La pénurie, c’est le gouvernement de Bruno Le Maire qui l’organise Ce sont les ménages les plus pauvres qui servent aujourd’hui de variable d’ajustement au choc économique. Une pandémie désordonne les chaînes de production que les multinationales ont décidé d’étirer sur des milliers de kilomètres pour faire toujours plus de bénéfices ? La production n’arrive pas à suivre la demande ? La solution de Bruno Le Maire, appuyée par une horde d’économistes et d’éditorialistes biberonnés au néolibéralisme le plus sauvage : ne rien faire. Laisser les prix augmenter. Ainsi, ceux qui n’ont pas les moyens ne pourront plus prétendre en acheter.
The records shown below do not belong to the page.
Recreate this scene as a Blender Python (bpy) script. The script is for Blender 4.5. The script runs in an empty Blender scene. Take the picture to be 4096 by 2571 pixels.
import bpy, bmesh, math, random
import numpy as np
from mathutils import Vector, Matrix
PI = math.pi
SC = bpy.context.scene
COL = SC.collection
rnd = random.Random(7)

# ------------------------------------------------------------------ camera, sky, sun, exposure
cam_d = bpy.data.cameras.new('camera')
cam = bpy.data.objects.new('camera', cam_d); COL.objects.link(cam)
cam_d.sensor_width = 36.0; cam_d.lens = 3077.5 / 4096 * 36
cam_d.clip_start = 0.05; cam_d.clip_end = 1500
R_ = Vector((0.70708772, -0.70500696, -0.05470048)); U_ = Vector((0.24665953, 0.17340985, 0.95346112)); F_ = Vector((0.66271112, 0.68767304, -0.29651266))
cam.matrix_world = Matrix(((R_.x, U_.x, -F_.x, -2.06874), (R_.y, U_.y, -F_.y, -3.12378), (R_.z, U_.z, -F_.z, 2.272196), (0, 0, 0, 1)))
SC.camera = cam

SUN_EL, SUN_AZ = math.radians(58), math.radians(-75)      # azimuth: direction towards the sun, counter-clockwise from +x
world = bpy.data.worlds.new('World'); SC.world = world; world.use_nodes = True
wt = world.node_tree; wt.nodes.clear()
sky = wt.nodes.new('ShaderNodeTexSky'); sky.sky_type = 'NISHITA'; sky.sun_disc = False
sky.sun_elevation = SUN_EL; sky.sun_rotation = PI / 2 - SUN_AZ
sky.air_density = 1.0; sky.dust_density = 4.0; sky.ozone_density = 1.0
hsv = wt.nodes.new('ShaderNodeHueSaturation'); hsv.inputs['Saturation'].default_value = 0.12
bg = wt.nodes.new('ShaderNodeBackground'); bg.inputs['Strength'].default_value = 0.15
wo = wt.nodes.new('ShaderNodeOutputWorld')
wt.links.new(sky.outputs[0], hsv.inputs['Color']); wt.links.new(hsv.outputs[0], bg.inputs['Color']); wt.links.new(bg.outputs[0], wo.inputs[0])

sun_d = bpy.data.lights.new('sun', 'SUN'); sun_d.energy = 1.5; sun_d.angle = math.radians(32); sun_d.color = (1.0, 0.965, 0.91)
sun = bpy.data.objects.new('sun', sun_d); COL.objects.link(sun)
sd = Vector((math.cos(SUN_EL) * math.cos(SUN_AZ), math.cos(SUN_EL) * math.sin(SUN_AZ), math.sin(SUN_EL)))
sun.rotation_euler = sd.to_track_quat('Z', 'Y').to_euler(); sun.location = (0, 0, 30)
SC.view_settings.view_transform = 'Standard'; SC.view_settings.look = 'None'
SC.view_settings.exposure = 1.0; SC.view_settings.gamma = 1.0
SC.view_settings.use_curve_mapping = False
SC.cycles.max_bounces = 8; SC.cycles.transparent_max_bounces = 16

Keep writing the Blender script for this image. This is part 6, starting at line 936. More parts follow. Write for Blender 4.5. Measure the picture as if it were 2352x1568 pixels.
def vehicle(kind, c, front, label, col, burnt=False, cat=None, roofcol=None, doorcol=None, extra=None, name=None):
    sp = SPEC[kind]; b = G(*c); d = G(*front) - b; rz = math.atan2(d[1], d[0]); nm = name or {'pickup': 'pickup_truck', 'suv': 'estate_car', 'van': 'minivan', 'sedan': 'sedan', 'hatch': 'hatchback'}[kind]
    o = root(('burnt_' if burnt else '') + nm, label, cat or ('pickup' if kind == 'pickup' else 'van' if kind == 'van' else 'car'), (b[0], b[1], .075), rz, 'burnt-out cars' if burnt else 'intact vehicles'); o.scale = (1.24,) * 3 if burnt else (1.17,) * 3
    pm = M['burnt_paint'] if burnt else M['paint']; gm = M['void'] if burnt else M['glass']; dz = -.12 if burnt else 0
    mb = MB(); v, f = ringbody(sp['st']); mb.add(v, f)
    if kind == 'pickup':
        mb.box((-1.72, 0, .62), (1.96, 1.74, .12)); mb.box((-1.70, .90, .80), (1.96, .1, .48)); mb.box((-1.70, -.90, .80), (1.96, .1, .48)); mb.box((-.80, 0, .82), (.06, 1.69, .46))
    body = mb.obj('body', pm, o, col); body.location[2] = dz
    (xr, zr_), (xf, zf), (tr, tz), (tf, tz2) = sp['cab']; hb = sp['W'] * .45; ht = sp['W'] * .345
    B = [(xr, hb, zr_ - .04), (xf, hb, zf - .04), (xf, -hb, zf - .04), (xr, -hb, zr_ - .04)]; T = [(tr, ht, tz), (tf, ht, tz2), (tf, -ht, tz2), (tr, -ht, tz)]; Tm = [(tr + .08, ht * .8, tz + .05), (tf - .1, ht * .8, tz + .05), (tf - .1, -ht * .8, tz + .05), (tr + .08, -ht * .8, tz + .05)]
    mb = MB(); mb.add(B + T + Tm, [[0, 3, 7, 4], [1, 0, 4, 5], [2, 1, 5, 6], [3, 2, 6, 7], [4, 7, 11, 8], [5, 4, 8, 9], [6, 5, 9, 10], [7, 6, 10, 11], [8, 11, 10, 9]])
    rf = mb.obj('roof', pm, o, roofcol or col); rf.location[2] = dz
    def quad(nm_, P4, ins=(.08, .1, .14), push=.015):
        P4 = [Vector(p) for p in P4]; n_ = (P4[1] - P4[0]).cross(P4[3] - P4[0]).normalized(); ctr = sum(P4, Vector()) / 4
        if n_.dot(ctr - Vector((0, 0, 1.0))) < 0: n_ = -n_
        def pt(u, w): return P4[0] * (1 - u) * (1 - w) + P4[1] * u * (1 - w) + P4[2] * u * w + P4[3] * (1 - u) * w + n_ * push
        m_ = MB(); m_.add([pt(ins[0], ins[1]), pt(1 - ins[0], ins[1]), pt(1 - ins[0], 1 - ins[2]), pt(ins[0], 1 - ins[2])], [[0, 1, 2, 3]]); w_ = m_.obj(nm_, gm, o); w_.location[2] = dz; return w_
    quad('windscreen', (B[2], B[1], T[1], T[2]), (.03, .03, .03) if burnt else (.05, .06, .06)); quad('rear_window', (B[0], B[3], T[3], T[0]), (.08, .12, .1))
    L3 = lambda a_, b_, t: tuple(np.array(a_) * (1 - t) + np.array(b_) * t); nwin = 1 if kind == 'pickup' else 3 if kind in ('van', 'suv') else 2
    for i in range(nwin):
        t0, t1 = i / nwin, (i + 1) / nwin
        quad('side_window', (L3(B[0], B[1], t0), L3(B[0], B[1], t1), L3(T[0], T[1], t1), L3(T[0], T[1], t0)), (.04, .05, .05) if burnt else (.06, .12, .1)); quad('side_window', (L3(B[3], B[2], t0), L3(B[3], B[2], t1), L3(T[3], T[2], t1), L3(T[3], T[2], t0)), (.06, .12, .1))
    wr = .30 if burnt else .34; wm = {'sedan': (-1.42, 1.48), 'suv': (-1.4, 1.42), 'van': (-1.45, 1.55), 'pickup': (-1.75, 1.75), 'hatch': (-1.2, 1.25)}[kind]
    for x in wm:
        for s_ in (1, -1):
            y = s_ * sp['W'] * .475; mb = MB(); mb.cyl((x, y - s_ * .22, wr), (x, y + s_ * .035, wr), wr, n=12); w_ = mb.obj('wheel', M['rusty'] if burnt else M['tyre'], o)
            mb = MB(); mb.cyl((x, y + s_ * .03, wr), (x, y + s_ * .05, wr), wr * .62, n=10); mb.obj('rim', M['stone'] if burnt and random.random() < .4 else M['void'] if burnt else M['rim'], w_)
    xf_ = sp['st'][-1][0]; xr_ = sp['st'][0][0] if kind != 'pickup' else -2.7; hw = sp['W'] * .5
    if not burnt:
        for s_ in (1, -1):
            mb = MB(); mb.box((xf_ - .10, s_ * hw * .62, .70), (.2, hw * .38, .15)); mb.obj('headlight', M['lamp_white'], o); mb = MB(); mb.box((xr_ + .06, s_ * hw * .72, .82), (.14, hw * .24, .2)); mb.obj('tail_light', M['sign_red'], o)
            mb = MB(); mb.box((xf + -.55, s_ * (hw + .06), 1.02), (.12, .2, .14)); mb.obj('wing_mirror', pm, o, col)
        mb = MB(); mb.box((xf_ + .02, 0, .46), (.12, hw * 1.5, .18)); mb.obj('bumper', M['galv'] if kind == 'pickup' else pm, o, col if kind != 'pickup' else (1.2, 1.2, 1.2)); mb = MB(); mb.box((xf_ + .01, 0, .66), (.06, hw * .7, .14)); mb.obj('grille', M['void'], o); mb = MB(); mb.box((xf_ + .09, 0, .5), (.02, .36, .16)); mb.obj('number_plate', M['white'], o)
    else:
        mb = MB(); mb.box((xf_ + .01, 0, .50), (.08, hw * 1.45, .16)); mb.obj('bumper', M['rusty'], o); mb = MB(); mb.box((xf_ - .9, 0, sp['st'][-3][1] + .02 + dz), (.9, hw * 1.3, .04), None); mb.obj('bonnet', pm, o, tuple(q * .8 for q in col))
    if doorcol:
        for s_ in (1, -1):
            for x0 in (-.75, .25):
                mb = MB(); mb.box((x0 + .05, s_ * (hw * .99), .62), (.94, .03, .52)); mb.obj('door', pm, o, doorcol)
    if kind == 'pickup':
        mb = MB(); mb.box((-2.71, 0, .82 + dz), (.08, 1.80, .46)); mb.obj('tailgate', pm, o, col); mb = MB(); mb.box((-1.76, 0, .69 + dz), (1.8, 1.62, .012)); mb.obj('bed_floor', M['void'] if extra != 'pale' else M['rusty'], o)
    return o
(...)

Plonger des pans entiers de la population dans les privations pour préserver à tout prix les marges exorbitantes des multinationales : voilà, dans le gouvernement Macron, ce qu’on appelle résoudre un problème social. La pénurie, c’est aujourd’hui. La pénurie, c’est le résultat d’un État qui ne prend aucune mesure pour réglementer les prix en période de crise. La pénurie, c’est le quotidien pour des millions de Français. Plus de la moitié déclare que « les fins de mois sont compliquées. » Un chiffre en hausse de 45% depuis janvier 2022. Date à laquelle Jean-Luc Mélenchon avait pour la première fois proposé le blocage des prix à l’Assemblée nationale.